Le 8 septembre 2017, le tribunal de commerce de Nancy déboute le franchisé et le condamne à verser 5 000 € d’indemnité au franchiseur pour utilisation des signes de la franchise après la fin du contrat (marque et logo).
Toutefois, les juges considèrent aussi que la clause du contrat qui oblige le franchisé à repeindre son point de vente à d’autres couleurs que celles de son ex-enseigne dans les six mois qui suivent la fin du contrat est « réputée non-écrite ». Décision dont le franchiseur fait appel.
Saisie, la cour d’appel de Paris confirme pour l’essentiel ce jugement. Les magistrats estiment ainsi qu’il n’y a pas eu, de la part du franchiseur, de rupture brutale. Dans la mesure où selon eux, le franchisé s’était « délibérément abstenu d’aviser le franchiseur qu’il souhaitait renouveler le contrat » et qu’étant donné les avertissements de son partenaire, il « ne s’attendait pas » non plus à un tel renouvellement.
Pour la cour, la clause imposant au franchisé de modifier les couleurs de son point de vente après la fin du contrat aurait dû être limitée dans le temps
De même, la cour confirme le sort de la clause du contrat concernant l’obligation de repeindre le point de vente dans de nouvelles couleurs. Et ce, pour deux raisons.
D’abord parce qu’elle n’était pas limitée dans le temps et tombe donc sous le coup de l’article L.341-2 du code de commerce. Lequel considère comme « non écrite » toute clause « ayant pour effet, après l’échéance ou la résiliation d’un contrat tel le contrat de franchise, de restreindre la liberté d’exercice de l’activité commerciale de l’exploitant qui l’a précédemment souscrite ». Sauf si, entre autres, elle n’excède pas un an.

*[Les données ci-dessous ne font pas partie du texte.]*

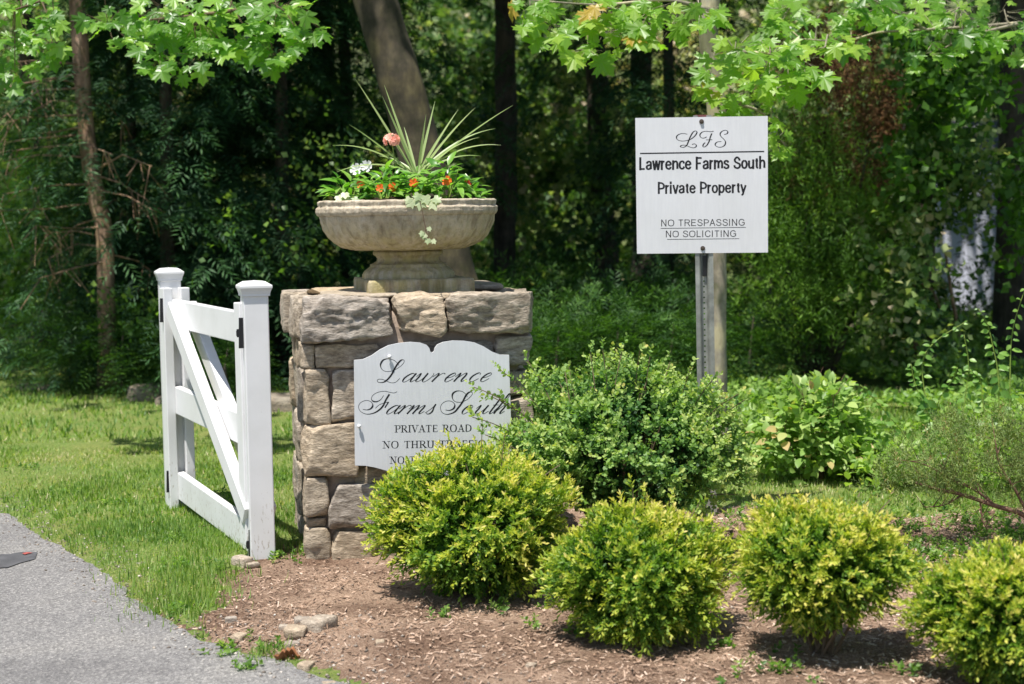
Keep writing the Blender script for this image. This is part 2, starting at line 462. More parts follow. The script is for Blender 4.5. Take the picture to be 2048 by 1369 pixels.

« Peu importe » en l’occurrence aux yeux des juges que le contrat concerné ait été signé en 2005 et soit arrivé à échéance en 2008, c’est-à-dire bien avant la loi du 6 août 2015 (dite Loi Macron) à l’origine de cet article du code, comme l’a fait valoir le franchiseur. Puisque la loi précisait que cet article « s’appliquait à l’expiration d’un délai d’un an après sa promulgation ». Le franchiseur ne pouvait pas, a posteriori, modifier la clause ? Tant pis pour lui !
Par ailleurs, les couleurs en litige ne sont pas jugées assez distinctives pour être l’apanage d’une seule enseigne
Deuxième raison d’annulation de la clause pour les magistrats : les deux couleurs que l’enseigne considère comme siennes sont « utilisées par au moins une autre chaîne du secteur » et sont aussi, selon les magistrats, trop évidemment symboliques de l’activité considérée pour être l’apanage d’un seul franchiseur.
De fait, elles interdisent à un franchisé de rejoindre un réseau concurrent. Donc « la clause litigieuse, interdisant pour plus d’une année à compter de l’échéance du contrat non renouvelé, d’utiliser ces mêmes couleurs, est bien de nature à restreindre la liberté d’exercice de l’activité commerciale de l’exploitant qui l’a précédemment souscrite. »
Des indemnités limitées
En conséquence, les juges précisent que, si en effet le franchisé a continué « pendant plus de 10 mois après la fin du contrat » à arborer le logo et la marque du franchiseur, ce qui a pu induire en erreur la clientèle, le préjudice pour l’enseigne « n’est pas établi » pour la période postérieure au 22 juillet 2009, date à laquelle il est démontré que ces signes distinctifs ont été retirés. Quant à « l’atteinte à l’image de la marque résultant du retard (à les enlever) », elle est, selon les juges, d’un « caractère très limité », notamment sur le plan financier, eu égard au montant des redevances perdues. La cour approuve donc les premiers juges d’avoir réduit à 5 000 € (au lieu de 100 000 demandés) l’indemnité à laquelle le franchisé est condamné.
Par ailleurs, la cour annule les condamnations du franchisé à 3 000 € par le juge des référés (du TGI de Strasbourg) et à 5 000 par la cour d’appel de Douai. Dans la mesure où l’ordonnance de référé comme l’arrêt d’appel « ne sont pas revêtus de l’autorité de la chose jugée » et que, selon elle, la clause litigieuse est nulle. Ces sommes devront être restituées au franchisé.
Le franchisé réclamait aussi le remboursement par le franchiseur de 15 000 € de frais de travaux réalisés (pour changer les couleurs du point de vente). La cour reconnaît que le franchiseur n’avait « pas le droit de les imposer ». Mais, au vu des factures produites, réduit la somme qu’il devra verser au franchisé à hauteur de 800 €.
Le franchiseur est condamné aux dépens de première instance et d’appel.